I have always had a yearning to design a front suspension for the Rafs, but never had a good enough reason until now. I am not sure if it will work, but you can bet your last $ that if it works I will get back into the licenced airport asap. Murphy or something.

Ok, as per the subject "Secondary effects of controls...."

Who has an opinion as per secondary effect of yaw caused by applying rudder?
In an aeroplane, if you apply left rudder, the right wing speeds up, more so at the tip. This extra speed causes extra lift from the right wing, and the right wing rises and the aeroplane banks(secondary effect) to the left.

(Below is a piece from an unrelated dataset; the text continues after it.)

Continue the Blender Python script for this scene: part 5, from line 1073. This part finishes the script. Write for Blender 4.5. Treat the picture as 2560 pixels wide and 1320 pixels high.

How does a gyroplane behave during the same rudder input?

Aussie Paul. :D

Paul,
The rotor doesn't care what direction it is flying. As far as I know nothing happens except that you yaw in the direction of rudder input. There might be a slight effect due to gyroscopic precession of the prop.

In a gyro, in forward flight, if you kick in some rudder, you yaw the aircraft and point the thrust in a new direction.
Meanwhile, the gyro is still travelling straight ahead, so the relative wind is now coming from the side.
The rotor always flaps or "blows back" in a direction "away" from the relative wind.( the flap angle is usually only a couple of degrees)
The result is that the the aircraft will start to gradually bank in the direction of the turn. See below.


Rudder pedals are normally not needed during a turn in a gyro. Turns are made with stick only.

It is interesting to note that:
most more modern general purpose f/w are equipped with differential linkage, or Frise ailerons, or some
other way to minimise adverse yaw. You can actually fly a coordinated
turn in most Cessnas and Cherokees, not to mention larger transports,
with NO rudder. That is one reason we are raising a generation of pilots
who fly with their feet on the floor and take forever to get a tailwheel
endorsement.

Non-tall tails (Bensen, RAF, Brock, Gyrobee, etc.) create a bit of roll when deflected. That's because the center of effort of the fin-rudder unit is considerably below the aircraft's CG. The tail creates a tendency to bank into the turn. This adds to the rotor's "pseudo-dihedral" effect that Al mentions. Both effects tend to coordinate a slipping turn.

If you WANT to slip or to do a twirling vertical descent, you need not only a rudder input, but also a cross-controlling stick input to defeat the gyro's tendency to bank into a yaw.